Esses produtos foram apresentados pela Britchis em estande do Serviço Brasileiro de Apoio às Micro e Pequenas Empresas (Sebrae) durante a Agrishow, maior feira de tecnologia agrícola da América Latina, realizada de 28 de abril a 2 de maio em Ribeirão Preto (SP).
As lichieiras plantadas na fazenda são provenientes da China, da Índia, da Austrália, das Ilhas Maurício e dos Estados Unidos. A cultura é bianual, como o café. Na última safra, a fazenda colheu 500 toneladas, enquanto a anterior foi de 60. Metade do volume é exportado na forma congelada. Os embarques começaram há dois anos, para França, Inglaterra, Canadá, Holanda, Espanha, República Tcheca e Alemanha. No ano passado, a Coatiara respondeu por 49% de toda a lichia vendida pelo Brasil ao mercado externo.
Para dar conta da demanda, a família, que, no início da produção, comprava mudas, passou a produzir as próprias, a partir de galhos vivos das árvores já crescidas. Ricardo explica que isso altera, de maneira significativa, o ciclo da planta. “Mudas produzidas a partir de sementes demoram até 12 anos para dar os primeiros frutos. Já as que são oriundas de uma árvore-mãe começam a produzir em quatro anos, em média”, afirma.
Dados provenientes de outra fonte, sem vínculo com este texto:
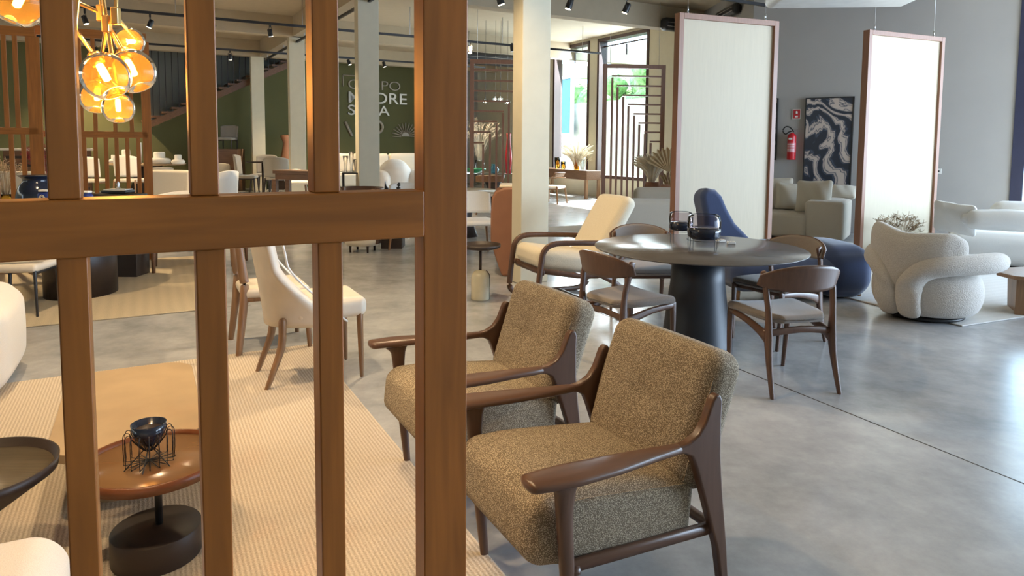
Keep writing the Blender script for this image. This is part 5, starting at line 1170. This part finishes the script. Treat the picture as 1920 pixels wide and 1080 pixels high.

Além dos esforços voltados a exportação, a empresa mantém um e-commerce, para fornecer diretamente aos interessados. Com isso, espera ampliar a divulgação das variedades que os brasileiros ainda não conhecem. “Produzimos 16, mas o mundo tem mais de 200 tipos de lichia, com sabores muito diferentes esperando para serem explorados”, conclui Ricardo.